[What you are asked to do]
Keep only the lines from the top of the listing through the one with "SC.camera = cam", and reproduce them unaltered.

[Data lines]
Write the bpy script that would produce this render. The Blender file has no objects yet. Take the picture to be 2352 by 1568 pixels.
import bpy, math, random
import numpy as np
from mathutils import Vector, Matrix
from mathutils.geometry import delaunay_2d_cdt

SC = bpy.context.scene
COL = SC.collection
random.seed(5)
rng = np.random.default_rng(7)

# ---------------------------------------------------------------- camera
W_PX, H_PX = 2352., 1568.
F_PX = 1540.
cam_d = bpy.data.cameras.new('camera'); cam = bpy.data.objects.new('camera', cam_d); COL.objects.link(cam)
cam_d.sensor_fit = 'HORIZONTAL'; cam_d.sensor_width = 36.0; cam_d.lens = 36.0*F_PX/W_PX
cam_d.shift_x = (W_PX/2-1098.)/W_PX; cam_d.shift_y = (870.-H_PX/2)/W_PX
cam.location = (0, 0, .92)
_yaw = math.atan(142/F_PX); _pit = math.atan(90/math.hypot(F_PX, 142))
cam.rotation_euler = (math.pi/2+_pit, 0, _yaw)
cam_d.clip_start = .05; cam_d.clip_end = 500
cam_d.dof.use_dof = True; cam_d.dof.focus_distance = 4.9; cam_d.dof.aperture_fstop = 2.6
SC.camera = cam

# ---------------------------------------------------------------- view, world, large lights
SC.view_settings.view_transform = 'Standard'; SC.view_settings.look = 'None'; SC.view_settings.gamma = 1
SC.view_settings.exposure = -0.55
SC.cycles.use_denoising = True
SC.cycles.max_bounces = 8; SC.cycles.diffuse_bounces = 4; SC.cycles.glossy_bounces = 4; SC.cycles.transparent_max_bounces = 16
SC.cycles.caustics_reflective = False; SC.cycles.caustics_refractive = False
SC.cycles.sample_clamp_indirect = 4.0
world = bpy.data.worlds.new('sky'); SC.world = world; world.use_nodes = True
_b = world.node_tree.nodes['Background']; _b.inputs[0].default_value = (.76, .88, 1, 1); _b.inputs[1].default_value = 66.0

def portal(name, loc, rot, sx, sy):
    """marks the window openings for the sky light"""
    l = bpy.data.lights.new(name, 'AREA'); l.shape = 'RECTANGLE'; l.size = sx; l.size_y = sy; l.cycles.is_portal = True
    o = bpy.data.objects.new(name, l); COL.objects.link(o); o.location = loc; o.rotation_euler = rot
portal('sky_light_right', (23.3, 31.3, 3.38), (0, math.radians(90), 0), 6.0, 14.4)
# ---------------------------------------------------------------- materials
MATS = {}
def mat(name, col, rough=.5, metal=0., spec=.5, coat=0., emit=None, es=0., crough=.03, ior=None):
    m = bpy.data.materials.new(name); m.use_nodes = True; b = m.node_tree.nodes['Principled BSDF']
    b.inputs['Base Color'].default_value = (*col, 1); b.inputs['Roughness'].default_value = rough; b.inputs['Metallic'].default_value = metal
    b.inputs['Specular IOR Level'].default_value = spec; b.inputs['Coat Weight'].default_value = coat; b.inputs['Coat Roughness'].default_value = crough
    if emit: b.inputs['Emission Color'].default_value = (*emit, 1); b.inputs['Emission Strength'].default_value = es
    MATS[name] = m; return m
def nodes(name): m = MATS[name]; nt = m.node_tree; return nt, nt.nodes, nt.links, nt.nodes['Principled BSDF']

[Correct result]
Write the bpy script that would produce this render. The Blender file has no objects yet. Take the picture to be 2352 by 1568 pixels.
import bpy, math, random
import numpy as np
from mathutils import Vector, Matrix
from mathutils.geometry import delaunay_2d_cdt

SC = bpy.context.scene
COL = SC.collection
random.seed(5)
rng = np.random.default_rng(7)

# ---------------------------------------------------------------- camera
W_PX, H_PX = 2352., 1568.
F_PX = 1540.
cam_d = bpy.data.cameras.new('camera'); cam = bpy.data.objects.new('camera', cam_d); COL.objects.link(cam)
cam_d.sensor_fit = 'HORIZONTAL'; cam_d.sensor_width = 36.0; cam_d.lens = 36.0*F_PX/W_PX
cam_d.shift_x = (W_PX/2-1098.)/W_PX; cam_d.shift_y = (870.-H_PX/2)/W_PX
cam.location = (0, 0, .92)
_yaw = math.atan(142/F_PX); _pit = math.atan(90/math.hypot(F_PX, 142))
cam.rotation_euler = (math.pi/2+_pit, 0, _yaw)
cam_d.clip_start = .05; cam_d.clip_end = 500
cam_d.dof.use_dof = True; cam_d.dof.focus_distance = 4.9; cam_d.dof.aperture_fstop = 2.6
SC.camera = cam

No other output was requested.